The idea of the plot is to take turns shocking you with the perversity
of each of the magicians, and worse yet to have you sometimes urging one
of them on because you are so appalled at something the other had done,
and then reversing that bias. In the end, I was not readily able to
choose which set of consequenses turned out most intolerable. The film
is clearly set up to inform you who is the worst villain, but I'm not
sure I buy that part of the package. Part of my reasoning lies in three
sentences of accusation Sarah directs at her magician husband (I doubt I
have the wording just right).
You say you love me but some days you don't mean it. That makes it
more precious the days that you do.
...
Today you really do love me. That makes it more unbearable the days
that you don't.
...
I just want the truth from you. No tricks. No Lies. And no secrets.

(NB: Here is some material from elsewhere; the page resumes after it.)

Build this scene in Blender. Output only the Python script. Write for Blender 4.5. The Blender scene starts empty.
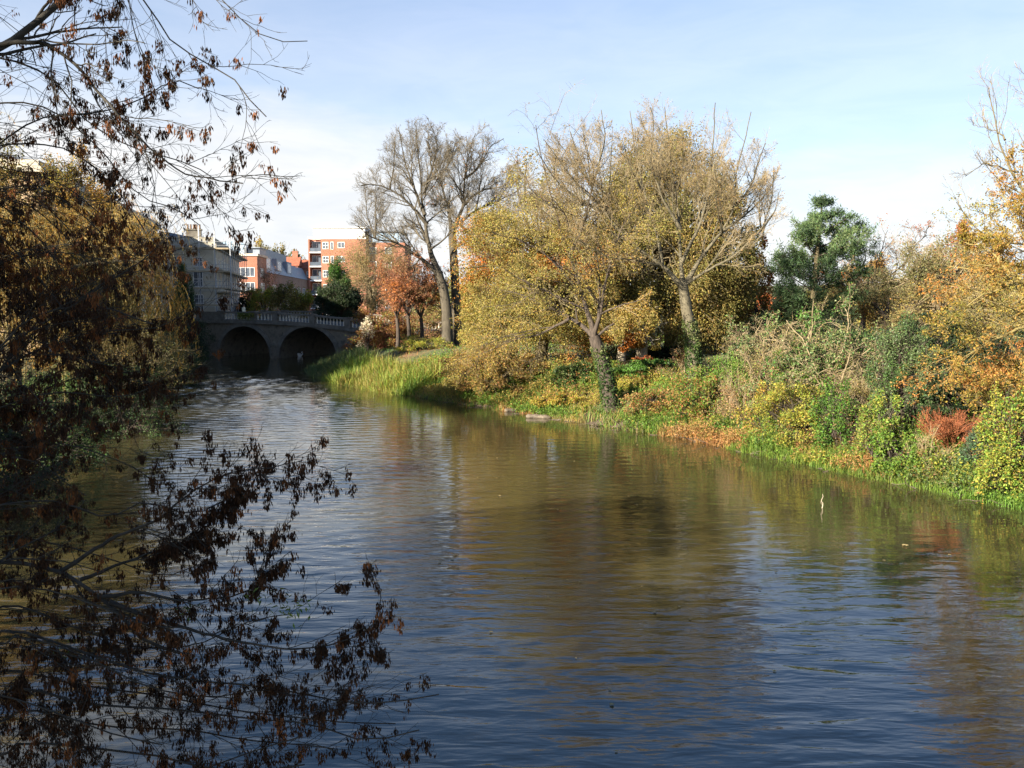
import bpy, math
import numpy as np
from mathutils import Vector

rng = np.random.default_rng(11)
scene = bpy.context.scene
COL = scene.collection
PI = math.pi

# ------------------------------------------------------------------ camera
F = 887.0
PITCH = math.atan((384 - 305) / F)
EYE = 6.0
cp, sp = math.cos(PITCH), math.sin(PITCH)


def pt(u, v, Y):
    """world point at distance Y along the view for a photograph position (u, v)"""
    a, b = (u - 512) / F, -(v - 384) / F
    dy = cp + b * sp
    s = Y / dy
    return np.array([a * s, Y, EYE + s * (b * cp - sp)])


cam_data = bpy.data.cameras.new('camera')
cam = bpy.data.objects.new('camera', cam_data)
COL.objects.link(cam)
cam.location = (0, 0, EYE)
cam.rotation_euler = (PI / 2 - PITCH, 0, 0)
cam_data.sensor_width = 36
cam_data.lens = 36 * F / 1024
cam_data.clip_start = 0.1
cam_data.clip_end = 8000
scene.camera = cam

# ------------------------------------------------------------------ basic mesh helpers


def link(o, parent=None):
    COL.objects.link(o)
    if parent is not None:
        o.parent = parent
    return o


def thing(name, label, cat, loc=(0, 0, 0), rz=0.0, group=None):
    o = bpy.data.objects.new(name, None)
    o.empty_display_size = 0.3
    o.location = [float(c) for c in loc]
    o.rotation_euler = (0, 0, rz)
    COL.objects.link(o)
    return tag(o, label, cat, group)


def tag(o, label=None, cat=None, group=None, kind=None):
    if label:
        o['label'] = label
    if cat:
        o['category'] = cat
    if group:
        o['group'] = group
    if kind:
        o['kind'] = kind
    return o


def mk(name, V, quads=None, tris=None, mat=None, parent=None, tint=None, smooth=False, origin=None):
    V = np.asarray(V, dtype=np.float64).reshape(-1, 3)
    if origin is not None:
        V = V - np.asarray(origin, dtype=np.float64)
    q = np.zeros((0, 4), int) if quads is None else np.asarray(quads, int).reshape(-1, 4)
    t = np.zeros((0, 3), int) if tris is None else np.asarray(tris, int).reshape(-1, 3)
    me = bpy.data.meshes.new(name)
    me.vertices.add(len(V))
    me.vertices.foreach_set('co', V.astype(np.float32).ravel())
    loops = np.concatenate([q.ravel(), t.ravel()]).astype(np.int32)
    me.loops.add(len(loops))
    me.loops.foreach_set('vertex_index', loops)
    nf = len(q) + len(t)
    me.polygons.add(nf)
    starts = np.concatenate([np.arange(len(q)) * 4, len(q) * 4 + np.arange(len(t)) * 3]).astype(np.int32)
    me.polygons.foreach_set('loop_start', starts)
    me.polygons.foreach_set('use_smooth', np.full(nf, bool(smooth)))
    if tint is not None:
        a = me.attributes.new('tint', 'FLOAT_COLOR', 'POINT')
        c = np.ones((len(V), 4), np.float32)
        c[:, :3] = tint
        a.data.foreach_set('color', c.ravel())
    me.update(calc_edges=True)
    me.validate()
    if mat is not None:
        me.materials.append(mat)
    o = bpy.data.objects.new(name, me)
    return link(o, parent)


class MB:
    """collects boxes / tubes for one mesh"""

    def __init__(self):
        self.V, self.Q, self.T, self.n = [], [], [], 0

    def add(self, V, Q=None, T=None):
        V = np.asarray(V, float).reshape(-1, 3)
        self.V.append(V)
        if Q is not None and len(Q):
            self.Q.append(np.asarray(Q, int).reshape(-1, 4) + self.n)
        if T is not None and len(T):
            self.T.append(np.asarray(T, int).reshape(-1, 3) + self.n)
        self.n += len(V)
        return self

    def box(self, x0, x1, y0, y1, z0, z1):
        V = [(x0, y0, z0), (x1, y0, z0), (x1, y1, z0), (x0, y1, z0), (x0, y0, z1), (x1, y0, z1), (x1, y1, z1), (x0, y1, z1)]
        Q = [(0, 3, 2, 1), (4, 5, 6, 7), (0, 1, 5, 4), (1, 2, 6, 5), (2, 3, 7, 6), (3, 0, 4, 7)]
        return self.add(V, Q)

    def lathe(self, prof, cx=0, cy=0, s=10):
        prof = np.asarray(prof, float)
        a = np.arange(s) * 2 * PI / s
        V = np.stack([cx + prof[:, None, 0] * np.cos(a), cy + prof[:, None, 0] * np.sin(a), np.repeat(prof[:, 1:2], s, 1)], -1)
        k = len(prof)
        i = np.arange(k - 1)[:, None] * s
        j = np.arange(s)
        j2 = (j + 1) % s
        Q = np.stack([i + j, i + j2, i + s + j2, i + s + j], -1).reshape(-1, 4)
        return self.add(V, Q)

    def tubes(self, P, R, s=5):
        V, Q = tube_arrays(P, R, s)
        return self.add(V, Q)

    def build(self, name, mat, parent=None, origin=None, smooth=False):
        return mk(name, np.concatenate(self.V), np.concatenate(self.Q) if self.Q else None,
                  np.concatenate(self.T) if self.T else None, mat, parent, origin=origin, smooth=smooth)


def norm(a):
    return a / np.maximum(np.linalg.norm(a, axis=-1, keepdims=True), 1e-9)


def unit(n):
    return norm(rng.normal(size=(n, 3)))


def tube_arrays(P, R, s=4):
    P = np.asarray(P, float)
    R = np.asarray(R, float)
    N, k, _ = P.shape
    T = np.gradient(P, axis=1)
    T = norm(T)
    ref = np.tile(np.array([[0.31, 0.83, 0.12]]), (N, 1))
    mean = norm(P[:, -1] - P[:, 0])
    par = np.abs((mean * norm(ref)).sum(-1)) > 0.85
    ref[par] = (0.9, -0.2, 0.3)
    A = norm(np.cross(T, ref[:, None, :]))
    B = np.cross(T, A)
    th = np.arange(s) * 2 * PI / s
    V = P[:, :, None, :] + R[:, :, None, None] * (np.cos(th)[None, None, :, None] * A[:, :, None, :] + np.sin(th)[None, None, :, None] * B[:, :, None, :])
    base = (np.arange(N)[:, None, None] * k + np.arange(k - 1)[None, :, None]) * s
    j = np.arange(s)
    j2 = (j + 1) % s
    Q = np.stack([base + j, base + j2, base + s + j2, base + s + j], -1).reshape(-1, 4)
    return V.reshape(-1, 3), Q


def smooth_poly(pts, k=14):
    """Catmull-Rom resample of a polyline"""
    p = np.asarray(pts, float)
    if len(p) == 2:
        t = np.linspace(0, 1, k)[:, None]
        return p[0] * (1 - t) + p[1] * t
    ext = np.vstack([2 * p[0] - p[1], p, 2 * p[-1] - p[-2]])
    seg = np.linalg.norm(np.diff(p, axis=0), axis=1)
    cum = np.concatenate([[0], np.cumsum(seg)])
    out = []
    for d in np.linspace(0, cum[-1], k):
        i = min(int(np.searchsorted(cum, d, side='right')) - 1, len(p) - 2)
        t = (d - cum[i]) / max(seg[i], 1e-9)
        p0, p1, p2, p3 = ext[i], ext[i + 1], ext[i + 2], ext[i + 3]
        out.append(0.5 * ((2 * p1) + (-p0 + p2) * t + (2 * p0 - 5 * p1 + 4 * p2 - p3) * t * t + (-p0 + 3 * p1 - 3 * p2 + p3) * t ** 3))
    return np.array(out)


def grow(start, d, L, r0, k=4, wander=0.15, trop=0.0, tip=0.35, tdir=(0, 0, 1)):
    N = len(start)
    P = np.zeros((N, k, 3))
    P[:, 0] = start
    d = norm(d)
    step = (L / (k - 1))[:, None]
    td = np.array(tdir, float)
    for j in range(1, k):
        d = norm(d + wander * rng.normal(size=(N, 3)) + trop * td)
        P[:, j] = P[:, j - 1] + d * step
    R = r0[:, None] * np.linspace(1, tip, k)[None, :]
    return P, R, L


def spawn(P, R, L, m, tmin=0.2, tmax=0.98, ang=0.8, angsd=0.2, ratio=0.5, rr=0.6, k=4, wander=0.15, trop=0.0, tip=0.35,
          up=0.0, rmin=0.004, maxlen=99.0, tdir=(0, 0, 1)):
    N, k0, _ = P.shape
    t = tmin + (tmax - tmin) * (np.arange(m)[None, :] + rng.random((N, m))) / m
    f = t * (k0 - 1)
    i = np.minimum(f.astype(int), k0 - 2)
    w = (f - i)[..., None]
    row = np.arange(N)[:, None]
    pos = P[row, i] * (1 - w) + P[row, i + 1] * w
    tan = norm(P[row, i + 1] - P[row, i])
    rad = R[row, i] * (1 - w[..., 0]) + R[row, i + 1] * w[..., 0]
    per = norm(np.cross(tan, rng.normal(size=tan.shape)))
    a = rng.normal(ang, angsd, (N, m))[..., None]
    d = tan * np.cos(a) + per * np.sin(a)
    d[..., 2] += up
    LL = np.minimum(L[:, None] * ratio * (1.15 - 0.6 * t) * rng.uniform(0.65, 1.3, (N, m)), maxlen)
    rr_ = np.maximum(np.minimum(rad * rr, rad * 0.9), rmin)
    return grow(pos.reshape(-1, 3), d.reshape(-1, 3), LL.ravel(), rr_.ravel(), k, wander, trop, tip, tdir)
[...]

The effect of these words at the times they are spoken, and the
rebounded effect of the words as the plot twists unfold quite haunts me.

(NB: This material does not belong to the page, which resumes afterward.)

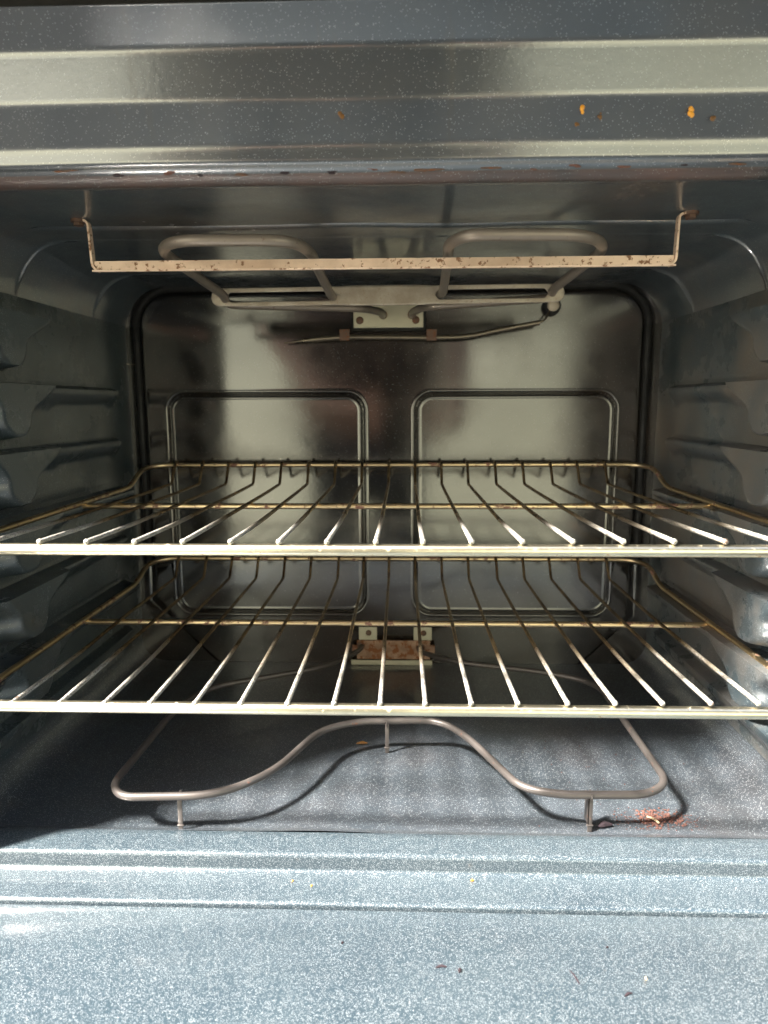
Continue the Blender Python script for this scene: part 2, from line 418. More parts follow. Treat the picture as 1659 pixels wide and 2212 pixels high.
# back panel: embossed outline with two rounded rectangles and bottom chamfers
def sd_rrect(x, z, x0, x1, z0, z1, r):
    cx_, cz_ = (x0 + x1) / 2, (z0 + z1) / 2
    qx, qz = abs(x - cx_) - (x1 - x0) / 2 + r, abs(z - cz_) - (z1 - z0) / 2 + r
    return math.hypot(max(qx, 0), max(qz, 0)) + min(max(qx, qz), 0) - r
def groove(s, w_): return math.exp(-(s / w_) ** 2)
OX0, OX1, OZ1 = -0.3235, 0.2855, 0.1345
def back_sd(x, z):
    s = sd_rrect(x, z, OX0, OX1, -0.50, OZ1, 0.042)
    return max(s, ((OX0 + 0.042 - x) - (z + 0.2890)) * 0.7071, ((x - (OX1 - 0.052)) - (z + 0.318)) * 0.7071)
def back_fn(x, z):
    s = sd_rrect(x, z, OX0, OX1, -0.50, OZ1, 0.042)
    lc = ((OX0 + 0.042 - x) - (z + 0.2890)) * 0.7071         # bottom chamfers
    s = max(s, lc, ((x - (OX1 - 0.052)) - (z + 0.318)) * 0.7071)
    d = (0.0065 * groove(s, 0.0036) + 0.008 * sm(0.0, 0.016, s)) * sm(-0.32, -0.18, z) + 0.003 * sm(0.0, 0.003, s)     # dark joint around the panel
    for (a, b) in ((-0.2900, -0.0515), (0.0135, 0.2535)):
        q = sd_rrect(x, z, a, b, -0.262, 0.0120, 0.020)
        d += 0.0032 * groove(q, 0.0017) - 0.0006 * groove(q - 0.0038, 0.0012) - 0.0006 * groove(q + 0.0038, 0.0012)
    d += 0.0012 * fbm(x, z, 3.0, 5.0)
    return d
bm = bmesh.new()
grid(bm, 560, 420, lambda u, v: Vector((XL + (XR - XL) * u, YB + back_fn(XL + (XR - XL) * u, ZF + (ZC - ZF) * v), ZF + (ZC - ZF) * v)))
for f in bm.faces:
    c = f.calc_center_median(); s = back_sd(c.x, c.z)
    if -0.0006 < s < 0.0085 and c.z > -0.20: f.material_index = 1  # black faces paint in the joint's shadow and stop reflections there
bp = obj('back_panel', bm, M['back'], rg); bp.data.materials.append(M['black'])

# side walls: rack ledges, slots and hanging scallops, as one pressed sheet each
ZS0, ZS1 = -0.300, 0.095
def wall_d(Y, Z, side):
    d = 0.0
    for k, zk in enumerate(GUIDES):
        top = zk - 0.0035
        if top - 0.024 < Z < top + 0.002:
            prof = sm(top + 0.0015, top - 0.0015, Z) if Z > top - 0.0015 else sm(top - 0.024, top - 0.004, Z)
            along = sm(0.806, 0.790, Y)
            d = max(d, 0.0225 * prof * along * (1 if zk in (GUIDES[2], GUIDES[4]) else 0.5))
        # recess line over each ledge
        zz = Z - (zk + 0.006)
        if abs(zz) < 0.012:
            d -= 0.0035 * math.exp(-(zz / 0.003) ** 2) * sm(0.80, 0.78, Y) * sm(0.60, 0.64, Y)
        # pocket panel between the ledges
        if k < len(GUIDES) - 1 or True:
            zlo = (GUIDES[k + 1] if k + 1 < len(GUIDES) else -0.322)
            q = sd_rrect(Y, Z, 0.655, 0.785, zlo + 0.012, top - 0.016, 0.014)
            d -= 0.004 * sm(0.004, -0.004, q)
    tops = [0.079] + [z for z in GUIDES]
    for k in range(len(tops) - 1):
        zt, zb = tops[k] - 0.0035, tops[k + 1] + 0.0065
        if zb - 0.004 < Z < zt + 0.001:
            t = (Z - zb) / (zt - zb)
            c_ = 0.562
            far = c_ + (0.034 + 0.046 * sm(0.45, 1.05, t))
            near_ = c_ - 0.040 - 0.02 * sm(0.5, 1.1, t)
            rnd = math.sqrt(max(0.0, 1 - (1 - min(1, max(0, t) / 0.45)) ** 2))
            a = c_ - (c_ - near_) * rnd; b = c_ + (far - c_) * rnd
            s = max(a - Y, Y - b)
            lobe = 0.024 * sm(0.006, -0.018, s) * sm(-0.02, 0.10, t)
            d = max(d, lobe)
    d += 0.018 * sm(0.520, 0.480, Y) * sm(0.0, 0.02, Z - ZS0) * 0.6
    d += 0.0009 * fbm(Y, Z, side * 7.0, 14)
    return d * sm(ZS0, ZS0 + 0.012, Z) * sm(ZS1, ZS1 - 0.008, Z)
for side, X0 in ((1, XL), (-1, XR)):
    bm = bmesh.new()
    def fn(u, v):
        Y = 0.452 + (YB + 0.012 - 0.452) * u; Z = ZS0 + (ZS1 - ZS0) * v
        return Vector((X0 + side * wall_d(Y, Z, side), Y, Z))
    grid(bm, 200, 210, fn)
    o = obj('side_wall', bm, M['liner' if side > 0 else 'liner_grimy'], rg)

# ceiling with rounded shoulders, stepped twice along its depth
RC = ZC - ZS1
def ceil_prof(n=10):
    pts = [(XL, ZS1)]
    for k in range(1, n + 1):
        a = math.pi - k / n * math.pi / 2
        pts.append((XL + RC + RC * math.cos(a), ZS1 + RC * math.sin(a)))
    for k in range(1, 40): pts.append((XL + RC + (XR - XL - 2 * RC) * k / 40, ZC))
    for k in range(0, n + 1):
        a = math.pi / 2 - k / n * math.pi / 2
        pts.append((XR - RC + RC * math.cos(a), ZS1 + RC * math.sin(a)))
    return pts
CP = ceil_prof()
def ceil_fn(u, v):
    i = min(int(round(u * (len(CP) - 1))), len(CP) - 1); x, z = CP[i]; Y = 0.462 + (YB + 0.012 - 0.462) * v
    s = 0.0035 * (sm(0.610, 0.606, Y) + sm(0.760, 0.756, Y)) * 0.12 if Z_ok(x, z) else 0
    cx_ = min(max(x, XL + RC), XR - RC); n = Vector((x - cx_, 0, z - ZS1))
    n = n.normalized() if n.length > 1e-6 else Vector((0, 0, 1))
    sh = 1.0 if (x < XL + RC * 0.98 or x > XR - RC * 0.98) and z > ZS1 + 0.006 else 0.0
    s -= 0.0022 * sh * (math.exp(-((Y - 0.612) / 0.0017) ** 2) + math.exp(-((Y - 0.762) / 0.0017) ** 2))
    p = Vector((x, Y, z)) + n * (s - 0.0035) * sm(ZS1, ZS1 + 0.02, z)
    dark = 0.0045 * math.exp(-((Y - 0.572) / 0.0035) ** 2) * sm(-0.31, -0.27, x) * sm(0.28, 0.24, x)
    p.z += dark + 0.0016 * fbm(x, Y, 2, 9) * (1 if z > ZC - 0.01 else 0)
    return p
def Z_ok(x, z): return z > ZS1 + 0.004
bm = bmesh.new(); grid(bm, len(CP) - 1, 420, ceil_fn)
obj('ceiling_liner', bm, M['ceiling'], rg)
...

The film sets this up to provide a mini-climax of a shock at the end,
to warm you up for the supposedly greater shock to follow. Again I
think in terms of their impact I might have had the revelations the
other way round. I can readily see enough of myself as Sarah's accused
even though her man's sins are far worse than the usual husband's
portion of occasionally tuning his wife out or forgetting an anniversary
date. The film weaves in the War of the Currents between Edison's
invention and Tesla's as another backdrop of obsession and rivalry. It
exaggerates that historical chapter in some ways and understates it in
others, but the effect for anyone who can admire the genius of those two
inventors is to underscore the accusation of the film. We all think
we're just good people working our way through life, and the film gives
you the inkling of the important question: "Are you really?" That's the
sort of reflection that you don't often get from a film these days,
which is why despite its flaws I highly recommend The Prestige.